> Your task
The lines to be extracted run from the start of the listing through the line containing "200, 642, 3)"; copy them exactly and nothing else.

> Available records
━━━━━━━━━━
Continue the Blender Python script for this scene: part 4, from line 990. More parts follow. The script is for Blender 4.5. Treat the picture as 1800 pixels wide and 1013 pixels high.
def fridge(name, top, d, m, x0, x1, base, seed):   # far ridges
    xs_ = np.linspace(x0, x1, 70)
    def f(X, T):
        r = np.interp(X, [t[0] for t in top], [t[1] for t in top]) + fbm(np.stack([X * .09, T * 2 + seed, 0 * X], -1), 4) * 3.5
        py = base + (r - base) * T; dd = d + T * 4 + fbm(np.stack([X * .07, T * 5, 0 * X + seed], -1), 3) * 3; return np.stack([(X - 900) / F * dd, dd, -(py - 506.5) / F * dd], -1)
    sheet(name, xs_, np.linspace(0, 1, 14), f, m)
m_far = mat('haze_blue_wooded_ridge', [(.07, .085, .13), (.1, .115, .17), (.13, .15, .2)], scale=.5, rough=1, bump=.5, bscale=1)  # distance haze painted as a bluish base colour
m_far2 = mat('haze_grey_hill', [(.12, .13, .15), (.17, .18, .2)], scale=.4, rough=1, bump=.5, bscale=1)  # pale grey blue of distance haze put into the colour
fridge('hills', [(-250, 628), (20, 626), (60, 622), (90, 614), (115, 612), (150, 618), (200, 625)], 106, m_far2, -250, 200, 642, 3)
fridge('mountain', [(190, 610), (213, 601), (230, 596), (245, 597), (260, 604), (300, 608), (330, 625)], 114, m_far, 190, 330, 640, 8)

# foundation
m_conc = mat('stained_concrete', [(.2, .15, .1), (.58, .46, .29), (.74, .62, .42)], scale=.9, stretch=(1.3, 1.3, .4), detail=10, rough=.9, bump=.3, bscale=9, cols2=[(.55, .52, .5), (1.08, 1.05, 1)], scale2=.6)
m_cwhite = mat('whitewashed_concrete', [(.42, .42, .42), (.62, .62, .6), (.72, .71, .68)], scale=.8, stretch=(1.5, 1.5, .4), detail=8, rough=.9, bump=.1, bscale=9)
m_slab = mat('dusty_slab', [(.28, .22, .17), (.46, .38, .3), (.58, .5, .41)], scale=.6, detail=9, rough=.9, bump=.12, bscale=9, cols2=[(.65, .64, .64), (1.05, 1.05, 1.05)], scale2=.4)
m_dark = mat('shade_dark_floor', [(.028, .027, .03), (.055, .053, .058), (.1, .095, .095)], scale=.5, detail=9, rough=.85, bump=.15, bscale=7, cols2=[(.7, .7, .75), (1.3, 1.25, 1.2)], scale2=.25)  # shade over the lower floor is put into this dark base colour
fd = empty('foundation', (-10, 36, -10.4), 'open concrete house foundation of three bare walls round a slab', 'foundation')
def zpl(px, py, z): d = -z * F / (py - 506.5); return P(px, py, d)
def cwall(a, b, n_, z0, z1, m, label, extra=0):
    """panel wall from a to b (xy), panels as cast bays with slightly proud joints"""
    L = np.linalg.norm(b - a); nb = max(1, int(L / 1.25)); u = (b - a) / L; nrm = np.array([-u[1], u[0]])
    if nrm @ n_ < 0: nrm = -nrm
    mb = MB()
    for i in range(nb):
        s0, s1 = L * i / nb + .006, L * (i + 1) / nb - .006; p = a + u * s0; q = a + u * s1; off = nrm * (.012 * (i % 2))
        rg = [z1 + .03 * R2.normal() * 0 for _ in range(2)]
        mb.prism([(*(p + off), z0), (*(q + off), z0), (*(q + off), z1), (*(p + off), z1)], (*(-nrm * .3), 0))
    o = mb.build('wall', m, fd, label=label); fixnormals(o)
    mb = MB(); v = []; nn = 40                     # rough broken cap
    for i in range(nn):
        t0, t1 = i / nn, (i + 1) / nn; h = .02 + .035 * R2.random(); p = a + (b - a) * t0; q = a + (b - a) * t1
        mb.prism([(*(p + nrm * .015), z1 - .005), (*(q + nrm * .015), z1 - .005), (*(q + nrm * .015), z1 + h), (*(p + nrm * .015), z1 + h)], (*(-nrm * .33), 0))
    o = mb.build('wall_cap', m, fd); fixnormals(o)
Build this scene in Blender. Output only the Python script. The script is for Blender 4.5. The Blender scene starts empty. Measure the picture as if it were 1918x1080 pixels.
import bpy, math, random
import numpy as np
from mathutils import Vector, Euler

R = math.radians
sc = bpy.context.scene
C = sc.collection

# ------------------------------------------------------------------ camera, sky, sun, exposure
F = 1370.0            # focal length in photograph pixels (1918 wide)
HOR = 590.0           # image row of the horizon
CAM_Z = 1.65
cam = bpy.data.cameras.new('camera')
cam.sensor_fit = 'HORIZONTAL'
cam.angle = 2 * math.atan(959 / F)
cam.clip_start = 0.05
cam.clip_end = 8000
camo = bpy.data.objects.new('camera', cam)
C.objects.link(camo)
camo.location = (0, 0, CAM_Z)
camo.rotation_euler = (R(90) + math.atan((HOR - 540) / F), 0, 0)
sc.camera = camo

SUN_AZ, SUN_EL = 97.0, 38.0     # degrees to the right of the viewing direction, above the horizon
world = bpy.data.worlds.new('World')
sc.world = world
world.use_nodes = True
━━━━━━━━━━
> Task output
Continue the Blender Python script for this scene: part 4, from line 990. More parts follow. The script is for Blender 4.5. Treat the picture as 1800 pixels wide and 1013 pixels high.
def fridge(name, top, d, m, x0, x1, base, seed):   # far ridges
    xs_ = np.linspace(x0, x1, 70)
    def f(X, T):
        r = np.interp(X, [t[0] for t in top], [t[1] for t in top]) + fbm(np.stack([X * .09, T * 2 + seed, 0 * X], -1), 4) * 3.5
        py = base + (r - base) * T; dd = d + T * 4 + fbm(np.stack([X * .07, T * 5, 0 * X + seed], -1), 3) * 3; return np.stack([(X - 900) / F * dd, dd, -(py - 506.5) / F * dd], -1)
    sheet(name, xs_, np.linspace(0, 1, 14), f, m)
m_far = mat('haze_blue_wooded_ridge', [(.07, .085, .13), (.1, .115, .17), (.13, .15, .2)], scale=.5, rough=1, bump=.5, bscale=1)  # distance haze painted as a bluish base colour
m_far2 = mat('haze_grey_hill', [(.12, .13, .15), (.17, .18, .2)], scale=.4, rough=1, bump=.5, bscale=1)  # pale grey blue of distance haze put into the colour
fridge('hills', [(-250, 628), (20, 626), (60, 622), (90, 614), (115, 612), (150, 618), (200, 625)], 106, m_far2, -250, 200, 642, 3)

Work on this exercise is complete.